• **Problem statement**: Without the pictures, extract every line from the start of the material to the line containing "return tuple(((v/255+0.055)/1.055)**2.4 if", both ends included.

• **Collected material**:
◇ ◇ ◇ ◇ ◇

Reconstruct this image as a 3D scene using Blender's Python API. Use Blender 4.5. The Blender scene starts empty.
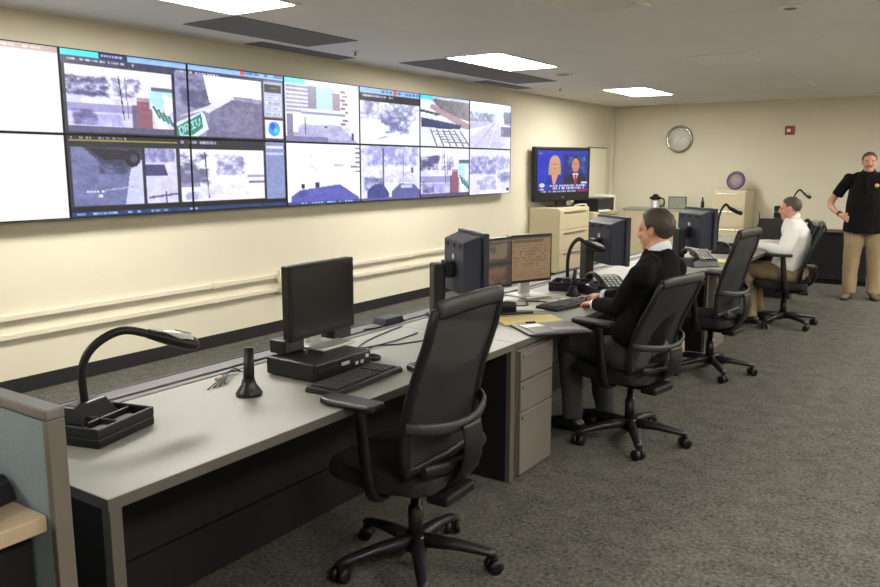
import bpy, bmesh, math, random
import numpy as np
from mathutils import Vector, Matrix, noise
random.seed(7); rng = np.random.default_rng(11)
V = Vector
SC = bpy.context.scene
COL = SC.collection
PI = math.pi

# ------------------------------------------------------------------ materials
def lin(c):
    return tuple(((v/255+0.055)/1.055)**2.4 if v/255 > 0.04045 else v/255/12.92 for v in c)

def mat(name, rgb, rough=0.5, metal=0.0, nscale=40, namp=0.06, bump=0.0, bscale=200, alpha=1.0, spec=0.5):
    """rgb = linear albedo; noise tints it a little and can bump it"""
    m = bpy.data.materials.new(name); m.use_nodes = True
    nt = m.node_tree; b = nt.nodes['Principled BSDF']
    b.inputs['Roughness'].default_value = rough
    b.inputs['Metallic'].default_value = metal
    b.inputs['Specular IOR Level'].default_value = spec
    b.inputs['Alpha'].default_value = alpha
    tc = nt.nodes.new('ShaderNodeTexCoord')
    n = nt.nodes.new('ShaderNodeTexNoise'); n.inputs['Scale'].default_value = nscale; n.inputs['Detail'].default_value = 4
    nt.links.new(tc.outputs['Object'], n.inputs['Vector'])
    mx = nt.nodes.new('ShaderNodeMix'); mx.data_type = 'RGBA'
    mx.inputs['A'].default_value = (*[max(0, c*(1-namp)) for c in rgb], 1)
    mx.inputs['B'].default_value = (*[min(1, c*(1+namp)) for c in rgb], 1)
    nt.links.new(n.outputs['Fac'], mx.inputs['Factor'])
    nt.links.new(mx.outputs['Result'], b.inputs['Base Color'])
    if bump:
        n2 = nt.nodes.new('ShaderNodeTexNoise'); n2.inputs['Scale'].default_value = bscale; n2.inputs['Detail'].default_value = 3
        nt.links.new(tc.outputs['Object'], n2.inputs['Vector'])
        bp = nt.nodes.new('ShaderNodeBump'); bp.inputs['Strength'].default_value = bump; bp.inputs['Distance'].default_value = 0.01
        nt.links.new(n2.outputs['Fac'], bp.inputs['Height']); nt.links.new(bp.outputs['Normal'], b.inputs['Normal'])
    return m

def emit(name, rgb, strength):
    m = bpy.data.materials.new(name); m.use_nodes = True
    nt = m.node_tree; b = nt.nodes['Principled BSDF']
    b.inputs['Base Color'].default_value = (0.02, 0.02, 0.02, 1)
    b.inputs['Emission Color'].default_value = (*rgb, 1)
    b.inputs['Emission Strength'].default_value = strength
    return m

def screen_mat(name, strength):
    m = bpy.data.materials.new(name); m.use_nodes = True
    nt = m.node_tree; b = nt.nodes['Principled BSDF']
    b.inputs['Base Color'].default_value = (0.01, 0.01, 0.012, 1)
    b.inputs['Roughness'].default_value = 0.35
    a = nt.nodes.new('ShaderNodeAttribute'); a.attribute_name = 'picture'
    nt.links.new(a.outputs['Color'], b.inputs['Emission Color'])
    b.inputs['Emission Strength'].default_value = strength
    return m

M = {}
M['wall'] = mat('cream_paint', (0.66, 0.615, 0.485), 0.75, nscale=3, namp=0.03, bump=0.12, bscale=90)
M['trimcream'] = mat('cream_enamel', (0.66, 0.61, 0.48), 0.45, nscale=6, namp=0.03)
M['base'] = mat('black_rubber_base', (0.012, 0.012, 0.013), 0.55)
M['black'] = mat('black_plastic', (0.007, 0.007, 0.0075), 0.45, namp=0.15, spec=0.3)
M['black2'] = mat('satin_black', (0.012, 0.012, 0.013), 0.38, namp=0.1, spec=0.35)
M['slate'] = mat('slate_blue_plastic', (0.022, 0.025, 0.040), 0.5, namp=0.1, spec=0.35)
M['rubber'] = mat('rubber_grey', (0.024, 0.024, 0.024), 0.5, spec=0.35)
M['mesh'] = mat('mesh_weave', (0.020, 0.020, 0.020), 0.8, nscale=300, namp=0.3, alpha=0.95, spec=0.2)
M['cushion'] = mat('black_cushion', (0.007, 0.007, 0.0075), 0.9, nscale=200, namp=0.25, bump=0.2, bscale=500)
M['lam'] = mat('grey_laminate', (0.29, 0.29, 0.262), 0.5, nscale=60, namp=0.04)
M['edge'] = mat('taupe_edge', (0.085, 0.078, 0.068), 0.5)
M['taupe'] = mat('taupe_paint', (0.14, 0.125, 0.105), 0.45, namp=0.04)
M['dark'] = mat('dark_panel', (0.010, 0.010, 0.010), 0.7, spec=0.25)
M['greycap'] = mat('grey_cap', (0.13, 0.122, 0.125), 0.5)
M['post'] = mat('taupe_post', (0.12, 0.105, 0.088), 0.5)
M['fabric'] = mat('blue_grey_fabric', (0.20, 0.26, 0.30), 0.95, nscale=220, namp=0.22, bump=0.3, bscale=400)
M['wood'] = mat('pale_wood', (0.38, 0.30, 0.205), 0.5, nscale=18, namp=0.12)
M['beige'] = mat('beige_steel', (0.52, 0.45, 0.30), 0.42, nscale=8, namp=0.03)
M['chrome'] = mat('brushed_metal', (0.42, 0.41, 0.38), 0.25, metal=1.0)
M['silver'] = mat('silver_plastic', (0.48, 0.48, 0.46), 0.35, metal=0.2)
M['white'] = mat('white_plastic', (0.75, 0.74, 0.70), 0.5)
M['paper'] = mat('white_paper', (0.78, 0.77, 0.72), 0.8)
M['yellow'] = mat('yellow_paper', (0.80, 0.68, 0.30), 0.8)
M['red'] = mat('red_plastic', (0.32, 0.02, 0.02), 0.4)
M['skin'] = mat('skin', (0.58, 0.29, 0.20), 0.55, nscale=25, namp=0.1)
M['hairbrown'] = mat('dark_brown_hair', (0.035, 0.022, 0.015), 0.55, nscale=150, namp=0.5, bump=0.6, bscale=120)
M['hairgrey'] = mat('grey_brown_hair', (0.075, 0.05, 0.035), 0.6, nscale=150, namp=0.4, bump=0.5, bscale=120)
M['sweater'] = mat('black_knit', (0.005, 0.005, 0.0055), 0.95, nscale=250, namp=0.25, bump=0.3, bscale=300, spec=0.12)
M['polo'] = mat('black_polo', (0.006, 0.006, 0.0065), 0.9, nscale=250, namp=0.2, spec=0.15)
M['greytrouser'] = mat('grey_trousers', (0.045, 0.046, 0.052), 0.9, nscale=120, namp=0.2, bump=0.2)
M['khaki'] = mat('khaki_cotton', (0.27, 0.20, 0.112), 0.9, nscale=90, namp=0.1, bump=0.15)
M['shirt'] = mat('white_shirt', (0.70, 0.68, 0.66), 0.85, nscale=50, namp=0.04)
M['collar'] = mat('pale_blue_collar', (0.62, 0.68, 0.74), 0.85)
M['shoeblack'] = mat('black_leather', (0.010, 0.010, 0.011), 0.35)
M['shoebrown'] = mat('brown_leather', (0.10, 0.065, 0.04), 0.5)
M['gold'] = mat('gold_thread', (0.65, 0.45, 0.10), 0.5)
M['ceildark'] = mat('dark_ceiling_tile', (0.17, 0.165, 0.16), 0.9, nscale=60, namp=0.1)
M['ventmetal'] = mat('painted_vent', (0.78, 0.76, 0.72), 0.5)
M['lightpanel'] = emit('light_diffuser', (1.0, 0.96, 0.88), 45.0)
M['eye'] = mat('eye_dark', (0.03, 0.02, 0.015), 0.2)
M['moustache'] = mat('grey_whiskers', (0.15, 0.10, 0.075), 0.7, nscale=120, namp=0.3)
M['softgrey'] = mat('soft_grey', (0.36, 0.35, 0.32), 0.5)
M['glass'] = mat('clock_face', (0.68, 0.66, 0.60), 0.3)
M['blueplaque'] = mat('violet_blue_enamel', (0.035, 0.032, 0.11), 0.35)
M['plaquemid'] = mat('pale_picture', (0.30, 0.22, 0.24), 0.4, nscale=25, namp=0.7)
M['greenish'] = mat('grey_green_print', (0.22, 0.24, 0.18), 0.5, nscale=30, namp=0.5)
M['photoprint'] = mat('dull_print', (0.12, 0.10, 0.08), 0.4, nscale=40, namp=0.6)
M['key'] = mat('key_caps', (0.035, 0.034, 0.033), 0.5, namp=0.2)
M['blackglass'] = mat('dark_screen', (0.006, 0.006, 0.007), 0.22)
M['whiteboard'] = mat('white_board_face', (0.80, 0.76, 0.60), 0.35, nscale=3, namp=0.02)
M['wallscreen'] = screen_mat('video_wall_screen', 1.0)
M['tvscreen'] = screen_mat('television_screen', 0.95)
M['pcscreen'] = screen_mat('desktop_screen', 0.62)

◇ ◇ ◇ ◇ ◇

• **Expected output**:
Reconstruct this image as a 3D scene using Blender's Python API. Use Blender 4.5. The Blender scene starts empty.
import bpy, bmesh, math, random
import numpy as np
from mathutils import Vector, Matrix, noise
random.seed(7); rng = np.random.default_rng(11)
V = Vector
SC = bpy.context.scene
COL = SC.collection
PI = math.pi

# ------------------------------------------------------------------ materials
def lin(c):
    return tuple(((v/255+0.055)/1.055)**2.4 if v/255 > 0.04045 else v/255/12.92 for v in c)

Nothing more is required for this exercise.